-- start --
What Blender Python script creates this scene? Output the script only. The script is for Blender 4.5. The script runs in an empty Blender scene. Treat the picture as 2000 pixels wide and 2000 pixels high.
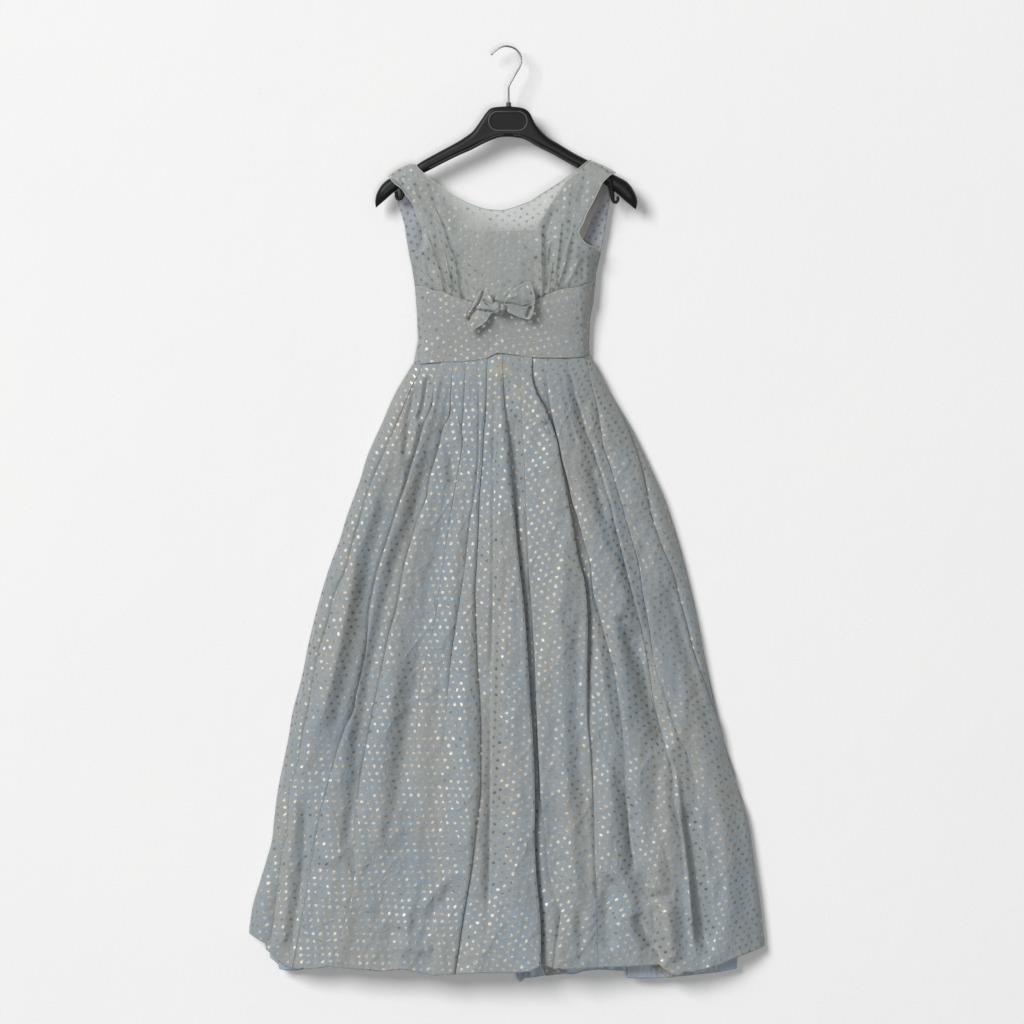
import bpy, math
import numpy as np
from mathutils import Vector
from mathutils.geometry import delaunay_2d_cdt

sc = bpy.context.scene
C = sc.collection
S = 0.00085            # metres per unit of the working grid; x right, y down from the top, h out from the wall
W3 = lambda x, y, h=0.0: ((x - 1000) * S, -h * S, (1000 - y) * S)

# ------------------------------------------------------------------ camera, lamps, exposure
cam = bpy.data.cameras.new('camera'); co = bpy.data.objects.new('camera', cam); C.objects.link(co)
D = 8.0
co.location = (0, -D, 0); co.rotation_euler = (math.pi / 2, 0, 0)
cam.sensor_width = 36; cam.lens = 36 * (D - 50 * S) / (2000 * S)
cam.clip_end = 100
sc.camera = co

wd = bpy.data.worlds.new('World'); sc.world = wd; wd.use_nodes = True
wd.node_tree.nodes['Background'].inputs[0].default_value = (0.97, 0.985, 1.0, 1)
wd.node_tree.nodes['Background'].inputs[1].default_value = 0.165


def lamp(name, loc, size, power, col, target=(0, 0, 0)):
    l = bpy.data.lights.new(name, 'AREA'); l.shape = 'SQUARE'; l.size = size; l.energy = power; l.color = col
    o = bpy.data.objects.new(name, l); C.objects.link(o); o.location = loc
    o.rotation_euler = (Vector(target) - Vector(loc)).to_track_quat('-Z', 'Y').to_euler()
    return o


lamp('key_softbox', (-10.8, -17.0, 8.6), 9.0, 4080, (1.0, 0.993, 0.98))
lamp('front_softbox', (0.9, -11.5, -1.5), 2.8, 330, (1.0, 0.99, 0.98))
sc.view_settings.view_transform = 'Standard'
sc.view_settings.look = 'None'
sc.view_settings.exposure = 0.0
sc.view_settings.gamma = 1.0

# ------------------------------------------------------------------ helpers
rng = np.random.RandomState(7)
TAB = rng.rand(512, 512).astype(np.float64) * 2 - 1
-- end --
--- Task ---
Output a faithful copy of the data, with each picture left out.

--- Task output ---
What Blender Python script creates this scene? Output the script only. The script is for Blender 4.5. The script runs in an empty Blender scene. Treat the picture as 2000 pixels wide and 2000 pixels high.
import bpy, math
import numpy as np
from mathutils import Vector
from mathutils.geometry import delaunay_2d_cdt

sc = bpy.context.scene
C = sc.collection
S = 0.00085            # metres per unit of the working grid; x right, y down from the top, h out from the wall
W3 = lambda x, y, h=0.0: ((x - 1000) * S, -h * S, (1000 - y) * S)

# ------------------------------------------------------------------ camera, lamps, exposure
cam = bpy.data.cameras.new('camera'); co = bpy.data.objects.new('camera', cam); C.objects.link(co)
D = 8.0
co.location = (0, -D, 0); co.rotation_euler = (math.pi / 2, 0, 0)
cam.sensor_width = 36; cam.lens = 36 * (D - 50 * S) / (2000 * S)
cam.clip_end = 100
sc.camera = co

wd = bpy.data.worlds.new('World'); sc.world = wd; wd.use_nodes = True
wd.node_tree.nodes['Background'].inputs[0].default_value = (0.97, 0.985, 1.0, 1)
wd.node_tree.nodes['Background'].inputs[1].default_value = 0.165


def lamp(name, loc, size, power, col, target=(0, 0, 0)):
    l = bpy.data.lights.new(name, 'AREA'); l.shape = 'SQUARE'; l.size = size; l.energy = power; l.color = col
    o = bpy.data.objects.new(name, l); C.objects.link(o); o.location = loc
    o.rotation_euler = (Vector(target) - Vector(loc)).to_track_quat('-Z', 'Y').to_euler()
    return o


lamp('key_softbox', (-10.8, -17.0, 8.6), 9.0, 4080, (1.0, 0.993, 0.98))
lamp('front_softbox', (0.9, -11.5, -1.5), 2.8, 330, (1.0, 0.99, 0.98))
sc.view_settings.view_transform = 'Standard'
sc.view_settings.look = 'None'
sc.view_settings.exposure = 0.0
sc.view_settings.gamma = 1.0

# ------------------------------------------------------------------ helpers
rng = np.random.RandomState(7)
TAB = rng.rand(512, 512).astype(np.float64) * 2 - 1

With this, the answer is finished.